Olio e miele hanno poi, in comune, una cosa che rimane ai più sconosciuta: sono due prodotti totalmente vegetali, racconti vegetali, progettati da fiori e piante.

Il primo, l’olio evo, espressione magica di un frutto nel quale l’ulivo ripone la sua forza di sopravvivenza.

Il secondo, il miele, voce diretta dei fiori e dei grandi alberi che le api traducono in infinite parole, dolci, commestibili, mettendoci dentro di loro, di animale, una parte talmente minuscola – enzimi – da risultare non misurabile. Perciò, siamo di fronte a due degli innumerevoli magnifici tentativi che gli esseri vegetali fanno per contattarci nei loro modi, dato che non possono avvalersi del movimento e nemmeno della parola, ma arrivano a usare sistemi non certo meno intelligenti per farci vivere in un mondo, un pianeta, che loro dominano, non noi.

Detto questo passerei al secondo aspetto, credo nuovo, o per lo meno non molto conosciuto: la presenza delle api negli uliveti.

Il vento da sempre si afferma essere il miglior alleato nella impollinazione degli ulivi. L’impollinazione nell’olivo è anemofila, ovvero ottenuta grazie al trasporto di polline del vento e non per mezzo di insetti pronubi (impollinazione entomofila). Certo, questo è vero, per questo i fiori degli ulivi sono così tanti e minuscoli, di facile penetrazione da parte del vento.

Gli ulivi, nella loro stagione degli amori, producono una quantità notevole di pollini che vengono affidati alla casualità del vento e alla sua indispensabile presenza. Questo da’ origine però in genere ad una allegagione dei frutti – olive –molto limitata.
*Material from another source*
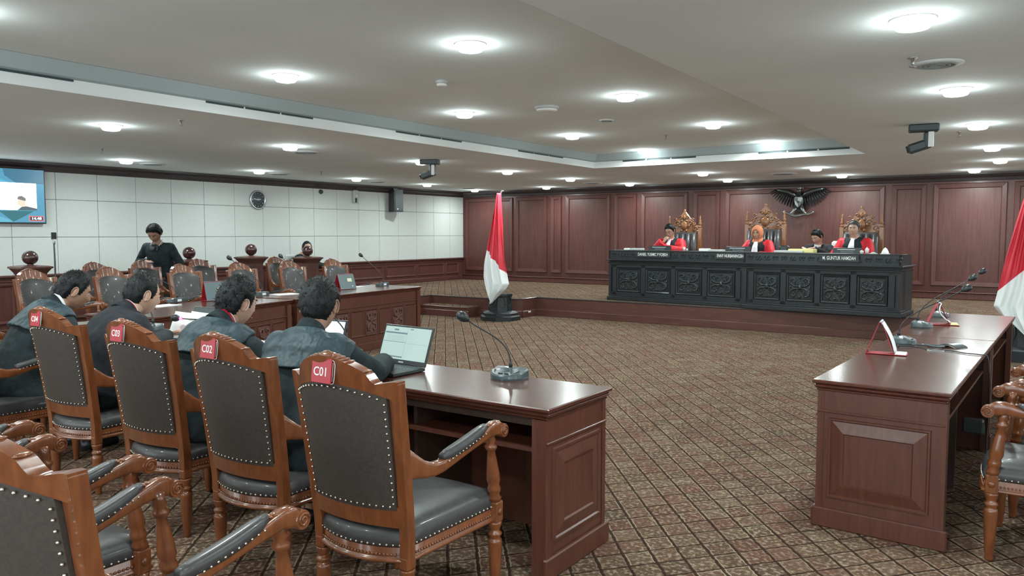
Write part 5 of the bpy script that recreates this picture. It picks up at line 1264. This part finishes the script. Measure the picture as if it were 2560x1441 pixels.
# papers held by the suited man
def held(x,y,z,rz,tilt,w_,h_,label,n_=8):
    b=MB(); pts=[(-w_/2+w_*i/n_) for i in range(n_+1)]
    b.add([(a,.03*math.sin(PI*i/n_),0) for i,a in enumerate(pts)]+[(a,.03*math.sin(PI*i/n_)+.01,h_) for i,a in enumerate(pts)],[(i,i+1,i+n_+2,i+n_+1) for i in range(n_)],smooth=True)
    o=b.build('held_paper',MT['paper'],loc=(x,y,z)); s_=o.modifiers.new('s','SOLIDIFY'); s_.thickness=.003; o.rotation_euler=(R(tilt),0,R(rz)); return tag(o,label,'papers','papers held up by the suited man')
held(-4.90,3.20,.806,6,-24,.32,.24,'large white sheet held upright by the suited man, right sheet'); held(-5.15,3.22,.806,6,-20,.24,.22,'pale sheet held upright behind the hand of the suited man, left sheet')
# ---- judges ----
def judge_pose(hz=1.24,hr=(0,-5,0),L=.10,**k):
    p=dict(pelvis=(0,0,.62),waist=(0,.25*L,.76),chest=(0,.6*L,.96),neck=(0,L,1.12),head=(0,L+.06,hz),head_rot=hr,shoulderL=(-.19,L*.9,1.05),shoulderR=(.19,L*.9,1.05),
      elbowL=(-.28,L+.12,.82),elbowR=(.28,L+.12,.82),wristL=(-.14,L+.36,.83),wristR=(.14,L+.36,.83),tipL=(-.06,L+.42,.83),tipR=(.06,L+.42,.83),backL=(0,0,1),backR=(0,0,1),
      kneeL=(-.13,.44,.56),kneeR=(.13,.44,.56),ankleL=(-.13,.46,.09),ankleR=(.13,.46,.09),curl=.6)
    p.update(k); return p
GJ='judges in red and black robes behind the bench'
def judge(x,y,yaw,pose,label,seed,hijab=False,**k):
    f=person(label,(x,y,ZD),yaw,pose,'skinlight',GJ,face=True,seed=seed,**k)
    garment(f,'red_robe','redcloth',1.12,.022,0,.97,sleeve=(.088,.090,.092,.095,.098),skirt=[(.86,0,.04,.18,.15),(.6,0,.08,.26,.22),(.5,0,.1,.28,.26)],seed=seed,wrinkle=.006)
    # black yoke and broad black front band
    b=MB(); b.rings(spine_rings(f.pts,1.14,.034,.02,.985,seg=24,tab=[(a,b_*.80,c) for a,b_,c in SP]))
    for s in 'LR':
        sh=f.P['shoulder'+s]; c0=f.P['chest'].lerp(f.P['neck'],.62); b.tube([c0,c0.lerp(sh,.72)],[.092,.094],12)
    r=remeshed(b,.012,3); r.build('black_front',MT['blackcloth'],f.t)
    nk=f.P['neck']; 
    b=MB(); 
    zs=[(nk.z+.005,.026,.075),(nk.z-.05,.032,.125),(nk.z-.12,.042,.175),(nk.z-.22,.054,.200),(nk.z-.32,.060,.205)]
    b.rings([[Vector((sx*w_,nk.y+yy,z)) for sx,yy in ((-1,y_-.02),(1,y_-.02),(1,y_+.004),(.33,y_+.012),(-.33,y_+.012),(-1,y_+.004))] for z,w_,y_ in zs],smooth=False)
    b.build('white_jabot',MT['whitecloth'],f.t)
    neck_ring(f,'robe_collar','redcloth',.078,-.05,.010); neck_ring(f,'white_collar','whitecloth',.066,-.02,.018)
    return f
j1=judge(-5.80,13.86,178,judge_pose(hz=1.275,hr=(-4,-22,4),L=.13,elbowL=(-.30,.30,.90),elbowR=(.30,.32,.86),wristR=(.05,.33,1.09),tipR=(-.01,.30,1.19),backR=(.3,1,.2),wristL=(.02,.40,.93),tipL=(.10,.40,.95),backL=(0,.6,.8),curl=.9),'leftmost judge in red and black robe with spectacles, chin on his hand',21,glasses=True,hl=HL,thick=.018)
j2=judge(-4.175,13.86,176,judge_pose(hz=1.235,hr=(0,-8,0),L=.10,shoulderL=(-.175,.09,1.03),shoulderR=(.175,.09,1.03)),'judge in red and black robe with an orange headscarf',25,hijab=True,hair=None)
# headscarf
b=MB(); nu,nv=56,40; 
def hj(i,j):
    th=PI*i/nv; az=2*PI*j/nu; p=head_point(az,th); n=Vector((p.x/.077**2,p.y/.097**2,p.z/.117**2)).normalized()
    a=abs(math.degrees(az) if az<=PI else math.degrees(az)-360)
    return p+n*.020,a
vs=[];k_={}
for i in range(nv+1):
    for j in range(nu):
        p,a=hj(i,j); fr=((p.x/.060)**2+((p.z+.022)/.092)**2) if a<85 else 9
        k_[i,j]=(len(vs),fr); 
        vs.append(p)
fs=[]
for i in range(nv):
    for j in range(nu):
        jj=(j+1)%nu; q=[k_[i,j],k_[i,jj],k_[i+1,jj],k_[i+1,j]]
        if min(c[1] for c in q)>1.0: fs.append(tuple(c[0] for c in q))
b.add(vs,fs,smooth=True); hb=MB().merge(b,j2.H)
nk=j2.P['neck']
hb.rings([[Vector((r1*math.cos(2*PI*k/24),nk.y+.015+r2*math.sin(2*PI*k/24),z)) for k in range(24)] for z,r1,r2 in ((nk.z+.10,.070,.080),(nk.z+.04,.078,.085),(nk.z-.01,.100,.100),(nk.z-.05,.125,.110),(nk.z-.075,.10,.09))])
o=hb.build('headscarf',MT['hijab'],j2.t); s_=o.modifiers.new('s','SOLIDIFY'); s_.thickness=.006
b=MB(); pts=[Vector((.062*math.cos(a),.085-.004+.0,-.022+.094*math.sin(a))) for a in [2*PI*k/32 for k in range(33)]]
pp=[]
for v in pts: pp.append(j2.H@Vector((v.x,.085*math.sqrt(max(.05,1-(v.x/.09)**2-(v.z/.135)**2))+.012,v.z)))
MB().tube(pp,.009,8).build('scarf_edge',MT['hijab'],j2.t)
j3=judge(-2.60,13.86,174,judge_pose(hz=1.305,hr=(4,-2,0),L=.08,neck=(0,.08,1.15),chest=(0,.05,.98),shoulderL=(-.20,.07,1.07),shoulderR=(.20,.07,1.07)),'rightmost judge in red and black robe with short greying hair',31,hair='greyhair',hl=HL,thick=.016)
# assistant
fa=person('assistant in dark suit looking down at papers between two judges',(-3.19,14.15,ZD),168,judge_pose(hz=1.17,hr=(-14,-30,0),L=.16,neck=(0,.16,1.03),chest=(0,.10,.90),shoulderL=(-.19,.14,.97),shoulderR=(.19,.14,.97),elbowL=(-.29,.26,.84),elbowR=(.29,.26,.84),wristL=(-.06,.50,.98),wristR=(.10,.50,.98),tipL=(.02,.55,.97),tipR=(.02,.56,.96)),'skinlight',None,thick=.013,face=True,seed=41)
fa.t['category']='person'
garment(fa,'suit_jacket','suit',1.08,.014,0,.97,sleeve=(.070,.066,.060,.055,.05),seed=2); neck_ring(fa,'shirt_collar','whitecloth',.067,-.03,.014)
nk=fa.P['neck']; b=MB(); b.rings([[Vector((sx*w_,nk.y+yy,z)) for sx,yy in ((-1,y_),(1,y_),(1,y_+.012),(-1,y_+.012))] for z,w_,y_ in ((nk.z,.03,.06),(nk.z-.10,.055,.135),(nk.z-.22,.035,.15))],smooth=False); b.build('shirt_front',MT['whitecloth'],fa.t)
b=MB(); b.rings([[Vector((sx*w_,nk.y+yy,z)) for sx,yy in ((-1,y_),(1,y_),(1,y_+.01),(-1,y_+.01))] for z,w_,y_ in ((nk.z-.02,.014,.080),(nk.z-.10,.018,.152),(nk.z-.22,.024,.166))],smooth=False); b.build('necktie',MT['suit'],fa.t)
t=empty('white_chair_back',(-2.93,14.32,ZD),0,'white rounded chair back right of the assistant','chair'); MB().box(-.15,.13,-.03,.03,.55,1.10,ch=.06).build('backrest',MT['white'],t); MB().box(-.2,.2,-.4,0,.45,.52,ch=.03).build('seat',MT['white'],t); MB().tube([(0,-.2,0),(0,-.2,.46)],.03,10).build('pedestal',MT['metal'],t); MB().tube([(-.22,-.2,.02),(0,-.2,.05),(.22,-.2,.02)],.02,6).build('foot',MT['metal'],t)
# ---- photographer ----
pz=dict(pelvis=(0,0,.93),waist=(0,.02,1.07),chest=(0,.07,1.25),neck=(0,.14,1.44),head=(0,.22,1.585),head_rot=(4,-38,0),shoulderL=(-.19,.11,1.37),shoulderR=(.19,.11,1.37),
   elbowL=(-.31,.03,1.11),elbowR=(.35,.07,1.14),wristL=(-.31,.12,.88),wristR=(.10,.29,1.155),tipL=(-.30,.15,.78),tipR=(.01,.33,1.12),backL=(-1,0,0),backR=(0,.6,.8),
   kneeL=(-.11,.03,.50),kneeR=(.11,.03,.50),ankleL=(-.12,0,.09),ankleR=(.12,0,.09),curl=.7)
fp=person('standing photographer with bowed head in black shirt, camera hanging on the chest',(-11.45,6.94,0),-148,pz,'skindark',None,hl=HL,thick=.022,head_scale=1.18,face=True,seed=51,spike=.003)
garment(fp,'black_shirt','blackcloth',1.04,.014,0,.97,sleeve=(.070,.064,.058,.052,.048),seed=6,wrinkle=.006); garment(fp,'trousers','suit',1.06,.012,0,.2,legs=True,arms=False)
MB().merge(MB().ball((0,-.105,-.015),(.030,.028,.035),10,7),fp.H).build('hair_bun',MT['hair'],fp.t)
for s in 'LR':
    an=fp.P['ankle'+s]; MB().tube([an+Vector((0,-.05,-.045)),an+Vector((0,.05,-.048)),an+Vector((0,.18,-.058))],[(.040,.042),(.042,.040),(.030,.026)],12).build('shoe',MT['black'],fp.t)
Mp=Matrix.Translation((-11.45,6.94,0))@Matrix.Rotation(R(-148),4,'Z')
t=empty('photo_camera',(0,0,0),0,'black camera hanging on the chest of the photographer','camera'); t.matrix_world=Mp@Matrix.Translation((0,.24,1.36))
MB().box(-.065,.065,-.035,.03,-.045,.04,ch=.01).build('camera_body',MT['black'],t); MB().box(-.03,.03,-.02,.03,.04,.065,ch=.006).build('viewfinder',MT['black'],t)
MB().lathe([(.036,0),(.036,.05),(.032,.055),(.0,.05)],18,M=Matrix.Translation((0,.03,-.002))@Matrix.Rotation(R(-90),4,'X')).build('lens',MT['darkgrey'],t)
b=MB(); 
for sx in (-1,1): b.tube([(sx*.065,-.01,.03),(sx*.075,-.06,.08),(sx*.06,-.14,.13)],.006,6)
b.build('strap',MT['lightgrey'],t)
t=empty('hand_device',(0,0,0),0,'small dark device held by the photographer at waist height','camera'); t.matrix_world=Mp@Matrix.Translation((-.01,.385,1.10)); MB().box(-.045,.045,-.018,.018,-.06,.05,ch=.008).build('device_body',MT['black'],t); MB().box(-.02,.02,.018,.03,-.02,.02,ch=.004).build('device_lens',MT['darkgrey'],t)
# ---- seated man by the white wall ----
ps=seated(L=.05,hz=1.19,hr=(-52,-8,0)); ps['neck']=(0,.05,1.06)
fs_=person('man with cropped hair seated by the white wall behind a ball post',(-12.5,10.56,.10),-64,ps,'skinlight',None,hl=HLrec,thick=.006,head_scale=1.2,spike=.001,face=True,seed=61)
garment(fs_,'dark_shirt','blackcloth',1.08,.014,0,.97,seed=8); garment(fs_,'trousers','suit',1.06,.012,0,.2,legs=True,arms=False)
t=empty('grey_office_chair',(-12.5,10.56,0),R(-64),'grey rounded office chair under the seated man by the wall','chair'); MB().box(-.22,.22,-.24,-.18,.55,1.16,ch=.08).build('backrest',MT['lightgrey'],t); MB().box(-.23,.23,-.2,.25,.46,.55,ch=.04).build('seat',MT['lightgrey'],t); MB().tube([(0,0,.04),(0,0,.47)],.03,10).build('pedestal',MT['metal'],t)
for k in range(5): a=2*PI*k/5; MB().tube([(0,0,.06),(.25*math.cos(a),.25*math.sin(a),.03)],.02,6).build('foot',MT['black'],t)
MB().box(-.02,.02,-.22,-.14,.4,.7,ch=.01).build('back_support',MT['black'],t)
Tantissimi fiori, poche olive finali rispetto al numero dei fiori iniziale.

I fiori degli ulivi, poi, sono notoriamente poveri in nettare, direi quasi senza nettare. Ecco perché a pochissimi apicoltori è venuto, e verrebbe in mente, di mettere api in un uliveto, dato che l’apicoltore punta a far produrre alle api discrete quantità di mieli. Ma c’ê un ma. Se noi ci avviciniamo per un attimo alla evoluzione naturale, che sarà il futuro, degli apicoltori in “api-cultori”, entreremo in contatto con chi ama e conosce bene le api e i loro ragionamenti come superorganismo-alveare.

L’api-cultore sa che le api, super specializzate nelle loro bottinature (così si chiama il loro lavoro di raccolta), non si limitano a raccogliere nettare o melate, ma vi sono tra loro api che si dedicano esclusivamente ai… pollini, che sono nella alimentazione dello sciame la parte proteica indispensabile alla vita della famiglia.

Il polline degli ulivi, alle api piace. É per loro speciale ed é molto amato. L’ape, poi, per come è fatta, per come ragiona e per come si comporta con i fiori, si fa riconoscere subito quando vi si posa e opera, e i fiori la premiano.

L’ape porta poi questi pollini da fiore a fiore, da pianta a pianta, facendo un lavoro immenso e, quel che è più importante è che l’ape non cambia mai la tipologia dei fiori che sta visitando, incrocia solo fiori della stessa specie, è fedele. Questo tutte le piante lo sanno, da sempre, specie gli ulivi, che non a caso, ma ragionando, vivono per centinaia se non migliaia di anni in alcuni casi.

L’ape “massaggia” i fiori e si fa riconoscere, questi lo sentono e reagiscono. La pianta decide di aumentare subito la produzione del proprio polline, e forse decide anche qualcosa di cui non siamo ancora a conoscenza.

Sta di fatto che il risultato finale di questi innumerevoli voli di ape da fiore a fiore per raccogliere polline si traduce in una maggiore presenza di frutti, in una maggiore salute dell’uliveto. Come se questo traesse benessere e piacere da questo insetto che lo cura proprio nella sua stagione più “appassionata”. Questo poi ci permetterà infine di creare le nostre “biblioteche vegetali” fatte di libri edibili, che si leggono con la bocca. Biblioteche di casa, fatte di oli e mieli.